Kellison disputed that account, contending that Ontiveros merely told the bartender he was a law-enforcement officer and would be available if any problems arose.

Ontiveros was suspended April 26, 1986, and fired six days later, Kellison said. He was never given a hearing or shown documents with specific allegations against him, she said. Gill declined to discuss the Ontiveros case.

Kellison charged in Superior Court in Los Angeles last August that Ontiveros had been denied his due-process rights to a hearing under the state peace officers' procedural bill of rights. She sought his reinstatement, retroactive pay, damages for wrongful dismissal and a court stipulation that other airport security officers were covered by the state peace officers' bill of rights.

The airport authority responded that the peace officers' bill of rights did not apply to Ontiveros because he was employed by Lockheed, a private firm, Kellison said. This prompted her to question the legality of Lockheed employing peace officers under the 1982 law.

At this point, the airport authority sought to remedy what Vacar called "an incredible oversight" by having state Sen. Newton R. Russell (R-Glendale), who sponsored the 1982 legislation, submit an amendment to the measure to permit Lockheed to hire the peace officers and maintain the status quo. But the amendment was defeated last week in the Senate Judiciary Committee.

Kellison, who is still pursuing Ontiveros' appeal of his dismissal, criticized the airport authority for waiting a year to take action after learning that their law-enforcement officers apparently lacked the legal authority to make arrests and issue tickets.
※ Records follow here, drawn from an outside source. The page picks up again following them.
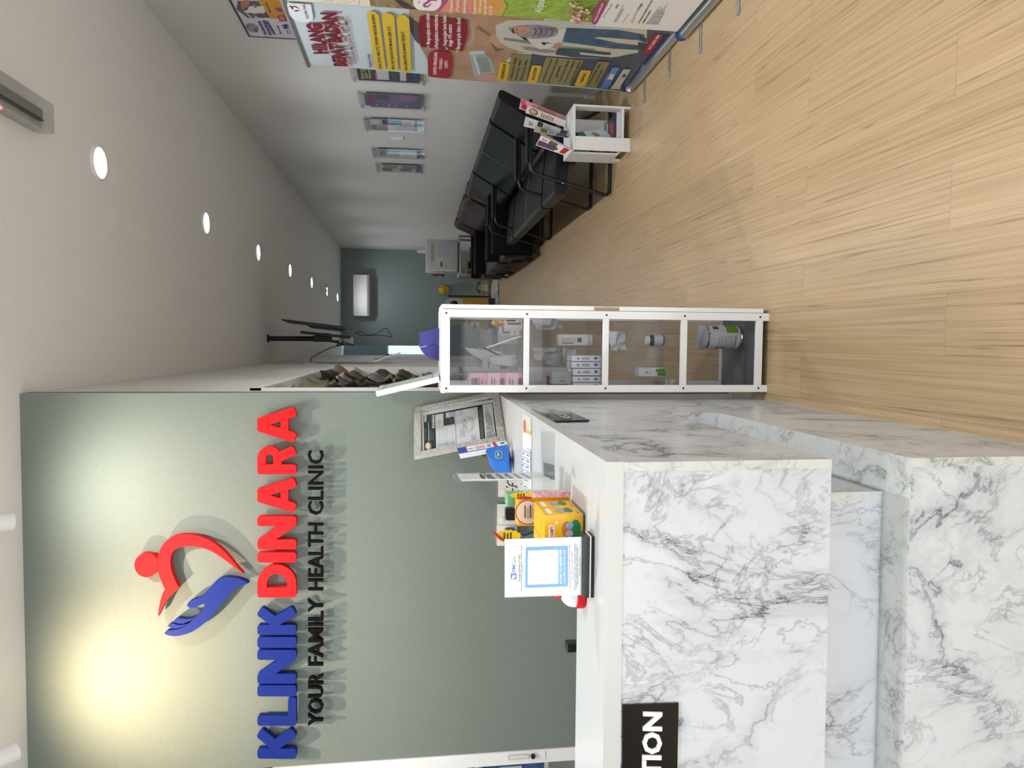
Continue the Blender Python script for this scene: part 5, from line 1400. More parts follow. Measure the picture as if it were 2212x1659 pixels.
for k, (q) in enumerate((((745, 400), (1150, 560), (1140, 650), (720, 500)), ((860, 640), (1270, 770), (1258, 850), (830, 730)))):
    p = [PY(Y_ + .08 * (1 - k))(*N2(c)) for c in q]; lo = min(c.z for c in p); p = [c + Vector((0, 0, SH + .002 - lo)) for c in p]
    m = MB(); m.prism(p, (0, .003, 0), M_CLEAR); m.prism([c + Vector((0, .05, .0)) for c in p], (0, .003, 0), M_CLEAR)
    tag(m.build('brochure_holder'), ('clear brochure holder with pink and cream leaflets on the white table', 'clear brochure holder with white and green leaflets on the white table')[k], 'brochure holder')
# card magazine box
Yb = 5.0
t = thing('magazine_box', 'white card box with a purple magazine at the corner of the white table', 'magazine box', (SX0 + .05, Yb + .05, SH))
pb_ = PY(Yb)
q = [pb_(*N2(p)) for p in ((768, 968), (840, 838), (1275, 1040), (1170, 1110))]
lo = min(c.z for c in q); dz = Vector((0, 0, SH + .001 - lo)); q = [c + dz for c in q]
m = MB(); m.prism(q, (0, .004, 0), mat('#e9e9ec', .6)); m.prism([q[1], q[2], q[2] + Vector((.03, .07, 0)), Vector((q[1].x + .05, Yb + .07, q[1].z - .0))], (.002, 0, .0), mat('#d4d3de', .6)); m.build('box', t)
pr = Print(PY(Yb), IDN, start=.0004, lift=.0003); Q = [N2(p) for p in ((768, 968), (840, 838), (1275, 1040), (1170, 1110))]
pr.qrect(Q, .02, .02, .98, .98, '#efeef0'); pr.qrect(Q, .05, .02, .55, .6, '#6a3570'); pr.qrect(Q, .55, .3, .95, .56, '#6b5c34'); pr.qell(Q, .35, .5, .22, .16, '#4a4448'); pr.qrect(Q, .55, .05, .95, .28, '#f3f1f0'); pr.qrect(Q, .1, .76, .9, .93, '#b8252b'); pr.qlines(Q, .6, .08, .9, .24, 3, '#9a4a50')
pr.v = [tuple(Vector(v) + dz) for v in pr.v]
pr.build('magazine_cover', t)
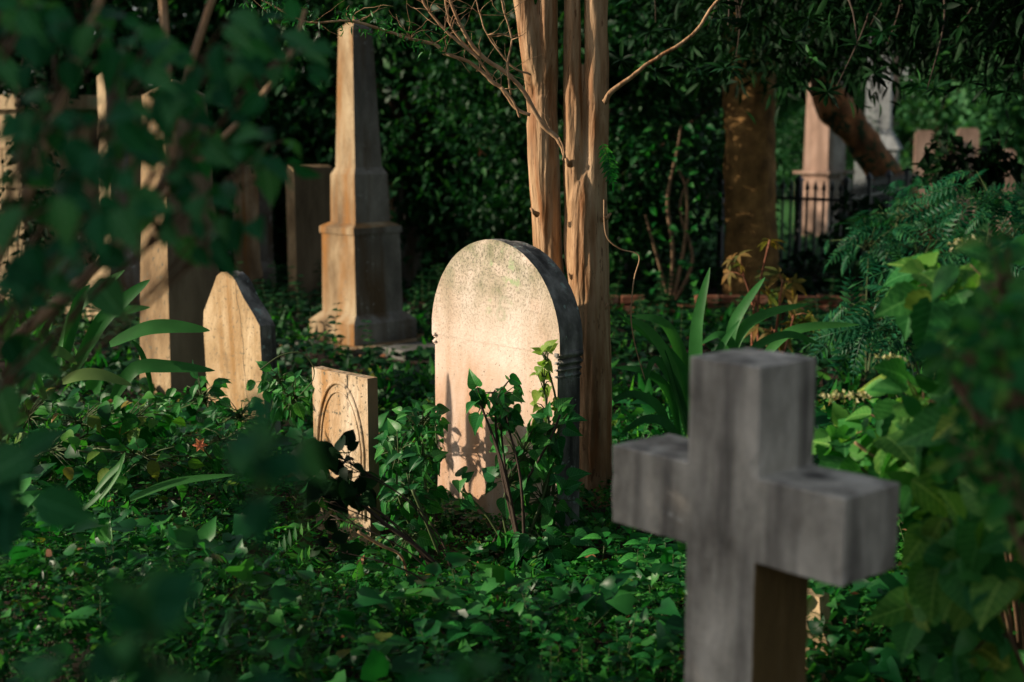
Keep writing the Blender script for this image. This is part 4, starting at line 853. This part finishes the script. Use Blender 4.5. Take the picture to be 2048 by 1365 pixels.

Gill responded: "The authority was seeking to address the situation and did not see any reason to think the status was radically changed until a remedy was denied" in the Legislature.

The Federal Aviation Administration requires the airport to retain peace officers to enforce regulations against passengers boarding aircraft with weapons and to perform other law-enforcement duties.

Four off-duty Burbank police officers have now been hired temporarily at $34.75 an hour to work the two security checkpoints leading to passenger gates.